Google. | Foto: 9to5google.com
Google. | Foto: 9to5google.com
Cyberthreat.id – Lebih dari 30 jaksa agung negara bagian Amerika Serikat sedang menyiapkan investigasi ke Google Alphabet Inc. Mereka akan menyelidiki dugaan pelanggaran terhadap undang-undang antimonopoli yang dilakukan Google, demikian laporan Reuters mengutip sumber anonimnya, Selasa (3 September 2019).
Mereka berencana untuk mengumumkan penyelidikan terhadap Google pada 9 September mendatang. Google mengatakan, perusahaan akan bekerja sama dengan pejabat negara.
"Kami terus bekerja secara konstruktif dengan regulator, termasuk jaksa agung, dalam menjawab pertanyaan tentang bisnis kami dan sektor teknologi yang dinamis," kata perwakilan Google Jose Castaneda.
Pada Juni lalu, Ken Paxton, Jaksa Agung Texas yang akan memimpin dalam penyelidikan, mendesak Komisi Perdagangan Federal (FTC) untuk fokus pada pelanggaran privasi dan pengumpulan data dalam menyelidiki potensi pelanggaran undang-undang antimonopoli.
Mereka berpendapat bahwa perusahaan teknologi besar memiliki begitu banyak data pengguna sehingga sulit bagi pendatang baru untuk bersaing.
Raksasa teknologi, di antara perusahaan terkaya dan paling kuat di dunia, sejak lama mendapat kritikan terkait isu monopoli. Selain dari Jaksa Agung negara bagian, lembaga yang menyoroti perilaku perusahaan-perusahaan yaitu Kongres AS dan agen-agen federal.
Pada Juli lalu, Departemen Kehakiman membuka penyelidikan luas perusahaan teknologi digital utama, dengan fokus pada apakah mereka terlibat dalam praktik antipersaingan atau tidak. Penyelidikan diduga menyasar Google, Amazon.com Inc dan Facebook Inc, dan berpotensi Apple Inc.

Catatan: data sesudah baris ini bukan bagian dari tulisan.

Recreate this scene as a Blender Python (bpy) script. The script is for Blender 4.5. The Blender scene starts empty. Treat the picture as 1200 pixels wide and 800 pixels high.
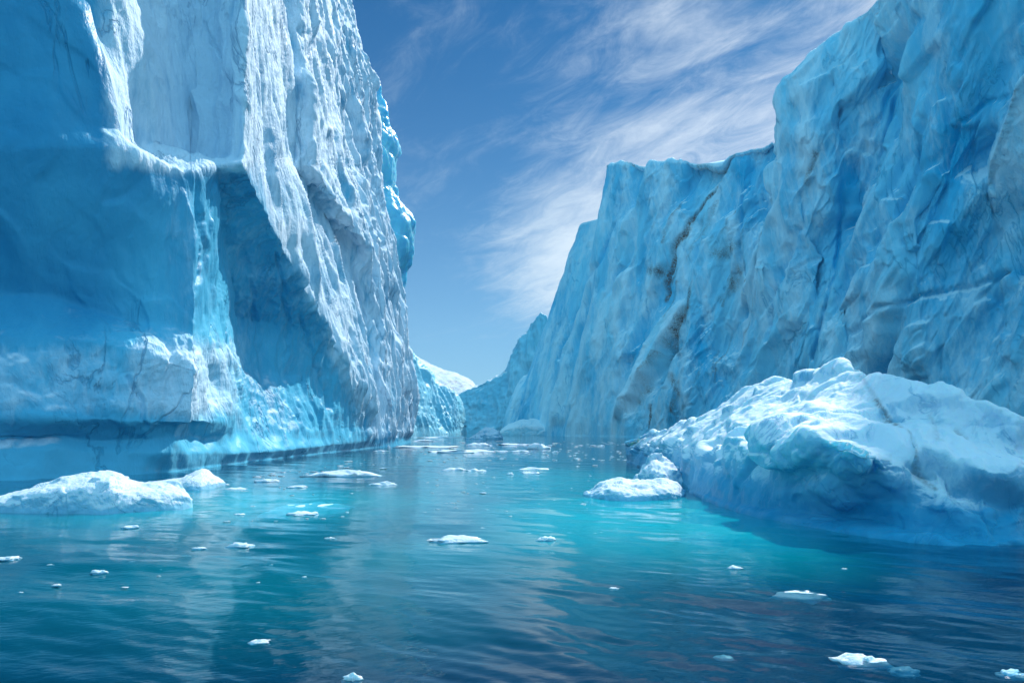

Secara terpisah, Komisi Perdagangan Federal, yang juga menegakkan undang-undang antimonopoli, juga memeriksa Amazon dan Facebook untuk menentukan apakah mereka menyalahgunakan kekuatan pasar besar-besaran mereka di media ritel dan media sosial.
The Washington Post adalah menjadi media yang pertama melaporkan perkembangan penyelidikan tersebut, Selasa kemarin.